From the very first line of the data to the line containing "cam.CreateExposureAttr(EXPOSURE)", retype everything exactly, leaving the pictures behind.

Stored data -
+ + + +

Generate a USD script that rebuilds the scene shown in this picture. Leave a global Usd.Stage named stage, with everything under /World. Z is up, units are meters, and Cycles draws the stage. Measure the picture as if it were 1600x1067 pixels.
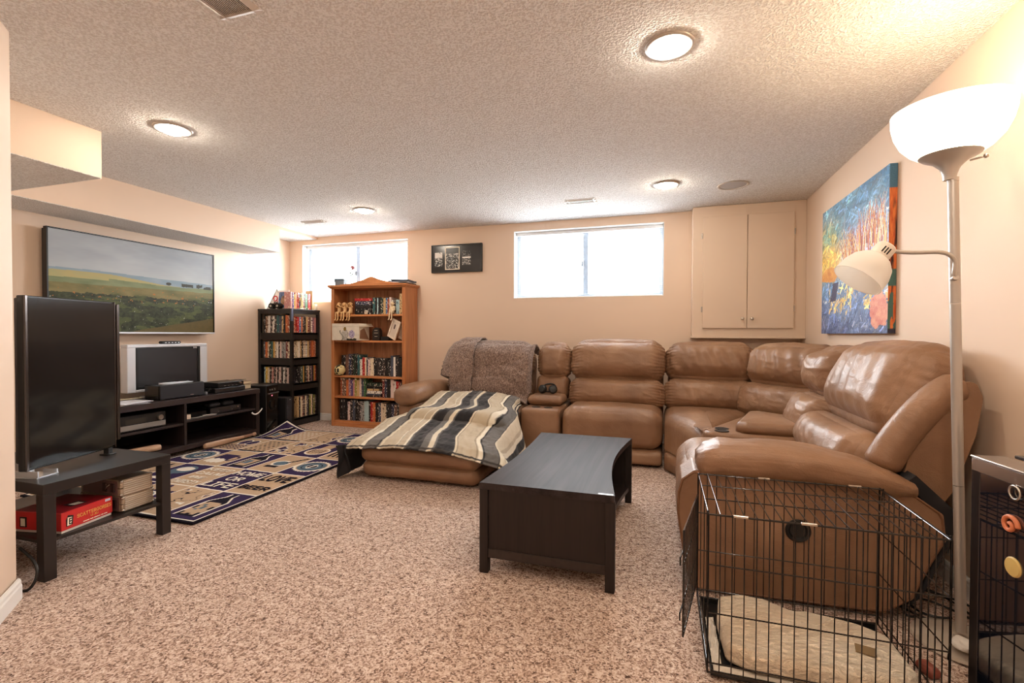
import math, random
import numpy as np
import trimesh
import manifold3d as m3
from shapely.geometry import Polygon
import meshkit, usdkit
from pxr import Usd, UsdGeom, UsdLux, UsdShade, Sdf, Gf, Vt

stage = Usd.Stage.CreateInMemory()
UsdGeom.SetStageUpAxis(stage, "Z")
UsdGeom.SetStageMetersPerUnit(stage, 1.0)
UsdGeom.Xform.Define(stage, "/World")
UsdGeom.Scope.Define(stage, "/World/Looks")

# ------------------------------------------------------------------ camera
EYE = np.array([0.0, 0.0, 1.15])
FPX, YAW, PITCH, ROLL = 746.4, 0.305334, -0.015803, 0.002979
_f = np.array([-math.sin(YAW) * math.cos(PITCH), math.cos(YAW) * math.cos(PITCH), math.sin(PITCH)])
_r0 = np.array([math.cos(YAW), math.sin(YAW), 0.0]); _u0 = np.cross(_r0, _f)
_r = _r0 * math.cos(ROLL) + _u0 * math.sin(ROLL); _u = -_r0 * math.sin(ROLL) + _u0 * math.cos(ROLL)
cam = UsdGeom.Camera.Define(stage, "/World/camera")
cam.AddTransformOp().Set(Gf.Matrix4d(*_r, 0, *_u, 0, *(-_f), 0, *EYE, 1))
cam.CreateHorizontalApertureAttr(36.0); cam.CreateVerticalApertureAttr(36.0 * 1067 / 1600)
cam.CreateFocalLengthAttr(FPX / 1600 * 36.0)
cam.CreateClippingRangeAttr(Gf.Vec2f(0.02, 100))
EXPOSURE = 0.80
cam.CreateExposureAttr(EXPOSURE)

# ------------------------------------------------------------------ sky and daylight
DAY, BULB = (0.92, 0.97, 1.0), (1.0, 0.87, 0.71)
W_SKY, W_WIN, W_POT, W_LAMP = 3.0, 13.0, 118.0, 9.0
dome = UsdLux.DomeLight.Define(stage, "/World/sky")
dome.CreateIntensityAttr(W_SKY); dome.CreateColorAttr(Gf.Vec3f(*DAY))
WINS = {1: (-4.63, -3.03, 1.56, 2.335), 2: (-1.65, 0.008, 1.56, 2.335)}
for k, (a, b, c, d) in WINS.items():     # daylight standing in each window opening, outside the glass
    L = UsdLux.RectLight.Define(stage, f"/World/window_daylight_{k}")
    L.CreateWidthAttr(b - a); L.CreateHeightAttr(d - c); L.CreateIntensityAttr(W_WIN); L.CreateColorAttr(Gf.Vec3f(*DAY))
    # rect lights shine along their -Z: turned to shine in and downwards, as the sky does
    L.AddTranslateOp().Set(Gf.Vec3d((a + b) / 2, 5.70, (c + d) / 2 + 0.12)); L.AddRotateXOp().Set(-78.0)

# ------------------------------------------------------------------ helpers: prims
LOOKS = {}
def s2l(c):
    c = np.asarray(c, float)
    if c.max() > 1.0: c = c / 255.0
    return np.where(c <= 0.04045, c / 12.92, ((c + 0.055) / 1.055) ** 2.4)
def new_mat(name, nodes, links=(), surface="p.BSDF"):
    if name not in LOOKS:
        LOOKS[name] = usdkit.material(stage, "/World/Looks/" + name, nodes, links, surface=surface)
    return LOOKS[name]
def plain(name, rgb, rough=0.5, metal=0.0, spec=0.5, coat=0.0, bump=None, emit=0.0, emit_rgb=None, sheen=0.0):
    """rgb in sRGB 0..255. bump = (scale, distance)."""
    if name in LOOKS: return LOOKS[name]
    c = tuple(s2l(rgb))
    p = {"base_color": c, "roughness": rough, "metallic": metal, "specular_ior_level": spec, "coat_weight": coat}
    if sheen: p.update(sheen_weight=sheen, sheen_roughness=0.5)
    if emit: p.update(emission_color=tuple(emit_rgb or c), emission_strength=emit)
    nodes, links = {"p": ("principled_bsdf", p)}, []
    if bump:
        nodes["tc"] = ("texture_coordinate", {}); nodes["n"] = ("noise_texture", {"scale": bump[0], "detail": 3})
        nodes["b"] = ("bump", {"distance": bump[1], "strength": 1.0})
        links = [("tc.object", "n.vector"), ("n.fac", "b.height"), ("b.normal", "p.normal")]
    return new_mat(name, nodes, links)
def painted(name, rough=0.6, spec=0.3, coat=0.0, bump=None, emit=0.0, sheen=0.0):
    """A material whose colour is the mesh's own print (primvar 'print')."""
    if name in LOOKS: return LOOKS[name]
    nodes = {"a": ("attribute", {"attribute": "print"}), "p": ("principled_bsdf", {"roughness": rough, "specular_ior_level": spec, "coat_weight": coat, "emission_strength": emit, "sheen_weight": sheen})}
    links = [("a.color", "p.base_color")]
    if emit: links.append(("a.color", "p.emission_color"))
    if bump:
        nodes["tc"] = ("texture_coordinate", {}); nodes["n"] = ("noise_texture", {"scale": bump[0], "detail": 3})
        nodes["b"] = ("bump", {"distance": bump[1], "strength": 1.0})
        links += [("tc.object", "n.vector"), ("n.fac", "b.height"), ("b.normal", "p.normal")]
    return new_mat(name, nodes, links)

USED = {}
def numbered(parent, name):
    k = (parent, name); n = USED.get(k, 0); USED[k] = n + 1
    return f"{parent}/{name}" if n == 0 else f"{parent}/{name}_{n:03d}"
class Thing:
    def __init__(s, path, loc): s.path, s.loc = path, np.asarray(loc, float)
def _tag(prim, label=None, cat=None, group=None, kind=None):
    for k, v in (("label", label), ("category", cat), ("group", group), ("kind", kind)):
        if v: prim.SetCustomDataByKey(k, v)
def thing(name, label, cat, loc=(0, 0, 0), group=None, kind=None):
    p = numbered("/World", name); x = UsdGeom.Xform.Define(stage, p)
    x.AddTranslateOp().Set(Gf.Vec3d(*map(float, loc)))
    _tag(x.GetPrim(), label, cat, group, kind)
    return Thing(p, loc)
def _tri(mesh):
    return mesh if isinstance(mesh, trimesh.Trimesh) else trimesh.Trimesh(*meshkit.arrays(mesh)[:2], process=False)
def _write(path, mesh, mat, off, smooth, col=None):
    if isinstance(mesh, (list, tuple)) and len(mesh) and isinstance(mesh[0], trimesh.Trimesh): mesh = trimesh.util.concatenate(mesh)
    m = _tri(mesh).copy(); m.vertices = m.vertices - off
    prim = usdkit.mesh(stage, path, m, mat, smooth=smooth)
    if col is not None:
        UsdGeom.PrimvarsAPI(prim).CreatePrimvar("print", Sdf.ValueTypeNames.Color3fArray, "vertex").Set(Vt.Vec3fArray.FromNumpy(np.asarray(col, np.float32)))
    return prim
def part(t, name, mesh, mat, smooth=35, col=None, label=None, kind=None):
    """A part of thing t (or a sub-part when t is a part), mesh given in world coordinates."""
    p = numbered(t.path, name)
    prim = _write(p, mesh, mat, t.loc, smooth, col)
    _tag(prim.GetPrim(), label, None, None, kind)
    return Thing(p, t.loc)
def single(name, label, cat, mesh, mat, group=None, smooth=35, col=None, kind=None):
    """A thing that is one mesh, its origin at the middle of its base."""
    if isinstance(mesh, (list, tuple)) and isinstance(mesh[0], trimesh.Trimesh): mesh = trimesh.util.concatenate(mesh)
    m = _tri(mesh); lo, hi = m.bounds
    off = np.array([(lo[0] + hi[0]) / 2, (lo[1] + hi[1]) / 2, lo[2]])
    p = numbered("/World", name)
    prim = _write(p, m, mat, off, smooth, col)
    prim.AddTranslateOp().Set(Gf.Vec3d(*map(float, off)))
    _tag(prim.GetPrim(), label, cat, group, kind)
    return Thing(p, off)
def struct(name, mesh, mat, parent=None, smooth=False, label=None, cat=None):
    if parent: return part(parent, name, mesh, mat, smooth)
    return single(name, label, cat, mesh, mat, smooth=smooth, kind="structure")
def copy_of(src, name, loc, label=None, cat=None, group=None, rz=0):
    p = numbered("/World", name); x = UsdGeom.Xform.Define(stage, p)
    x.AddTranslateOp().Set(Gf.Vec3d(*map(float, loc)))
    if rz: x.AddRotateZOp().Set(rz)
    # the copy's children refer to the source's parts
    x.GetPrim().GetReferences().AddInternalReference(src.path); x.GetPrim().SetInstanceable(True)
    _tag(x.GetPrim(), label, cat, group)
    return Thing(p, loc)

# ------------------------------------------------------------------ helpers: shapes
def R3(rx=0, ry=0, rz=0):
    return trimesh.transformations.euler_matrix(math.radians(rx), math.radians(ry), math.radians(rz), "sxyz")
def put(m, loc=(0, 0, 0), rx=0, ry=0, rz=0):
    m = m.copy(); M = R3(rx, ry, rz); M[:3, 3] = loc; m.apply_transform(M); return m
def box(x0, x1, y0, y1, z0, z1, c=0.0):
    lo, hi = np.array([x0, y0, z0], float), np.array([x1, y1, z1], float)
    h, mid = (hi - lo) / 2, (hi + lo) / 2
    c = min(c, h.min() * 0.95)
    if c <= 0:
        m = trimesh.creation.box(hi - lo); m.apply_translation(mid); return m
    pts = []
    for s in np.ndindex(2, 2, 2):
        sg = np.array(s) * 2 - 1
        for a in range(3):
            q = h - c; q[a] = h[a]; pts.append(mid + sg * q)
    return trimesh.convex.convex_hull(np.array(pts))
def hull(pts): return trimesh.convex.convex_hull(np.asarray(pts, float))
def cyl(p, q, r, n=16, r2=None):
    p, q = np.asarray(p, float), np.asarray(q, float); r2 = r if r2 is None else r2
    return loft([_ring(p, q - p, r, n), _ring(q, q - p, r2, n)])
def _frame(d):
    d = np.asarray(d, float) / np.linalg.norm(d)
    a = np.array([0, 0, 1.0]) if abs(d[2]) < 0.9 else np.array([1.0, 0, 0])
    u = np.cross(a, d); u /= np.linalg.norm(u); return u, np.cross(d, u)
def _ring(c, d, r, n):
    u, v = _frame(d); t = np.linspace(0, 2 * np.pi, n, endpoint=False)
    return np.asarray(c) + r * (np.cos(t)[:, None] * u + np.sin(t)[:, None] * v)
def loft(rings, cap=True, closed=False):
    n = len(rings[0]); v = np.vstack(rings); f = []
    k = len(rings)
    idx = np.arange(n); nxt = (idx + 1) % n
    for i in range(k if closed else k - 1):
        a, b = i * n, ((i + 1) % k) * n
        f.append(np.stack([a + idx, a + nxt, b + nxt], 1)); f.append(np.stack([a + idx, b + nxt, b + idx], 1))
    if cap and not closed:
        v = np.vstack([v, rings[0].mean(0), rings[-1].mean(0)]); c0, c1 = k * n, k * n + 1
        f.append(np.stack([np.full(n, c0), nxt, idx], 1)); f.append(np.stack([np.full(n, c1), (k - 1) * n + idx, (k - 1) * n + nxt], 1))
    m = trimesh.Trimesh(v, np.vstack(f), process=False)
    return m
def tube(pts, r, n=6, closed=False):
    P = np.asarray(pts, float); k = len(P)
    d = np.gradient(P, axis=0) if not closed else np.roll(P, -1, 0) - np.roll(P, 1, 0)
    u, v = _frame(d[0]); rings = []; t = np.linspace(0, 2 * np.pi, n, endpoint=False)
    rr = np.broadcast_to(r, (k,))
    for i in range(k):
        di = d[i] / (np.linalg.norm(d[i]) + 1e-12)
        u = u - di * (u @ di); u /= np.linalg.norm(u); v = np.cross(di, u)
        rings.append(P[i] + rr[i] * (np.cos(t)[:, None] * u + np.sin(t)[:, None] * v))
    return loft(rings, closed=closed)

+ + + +

Solution for this problem -
Generate a USD script that rebuilds the scene shown in this picture. Leave a global Usd.Stage named stage, with everything under /World. Z is up, units are meters, and Cycles draws the stage. Measure the picture as if it were 1600x1067 pixels.
import math, random
import numpy as np
import trimesh
import manifold3d as m3
from shapely.geometry import Polygon
import meshkit, usdkit
from pxr import Usd, UsdGeom, UsdLux, UsdShade, Sdf, Gf, Vt

stage = Usd.Stage.CreateInMemory()
UsdGeom.SetStageUpAxis(stage, "Z")
UsdGeom.SetStageMetersPerUnit(stage, 1.0)
UsdGeom.Xform.Define(stage, "/World")
UsdGeom.Scope.Define(stage, "/World/Looks")

# ------------------------------------------------------------------ camera
EYE = np.array([0.0, 0.0, 1.15])
FPX, YAW, PITCH, ROLL = 746.4, 0.305334, -0.015803, 0.002979
_f = np.array([-math.sin(YAW) * math.cos(PITCH), math.cos(YAW) * math.cos(PITCH), math.sin(PITCH)])
_r0 = np.array([math.cos(YAW), math.sin(YAW), 0.0]); _u0 = np.cross(_r0, _f)
_r = _r0 * math.cos(ROLL) + _u0 * math.sin(ROLL); _u = -_r0 * math.sin(ROLL) + _u0 * math.cos(ROLL)
cam = UsdGeom.Camera.Define(stage, "/World/camera")
cam.AddTransformOp().Set(Gf.Matrix4d(*_r, 0, *_u, 0, *(-_f), 0, *EYE, 1))
cam.CreateHorizontalApertureAttr(36.0); cam.CreateVerticalApertureAttr(36.0 * 1067 / 1600)
cam.CreateFocalLengthAttr(FPX / 1600 * 36.0)
cam.CreateClippingRangeAttr(Gf.Vec2f(0.02, 100))
EXPOSURE = 0.80
cam.CreateExposureAttr(EXPOSURE)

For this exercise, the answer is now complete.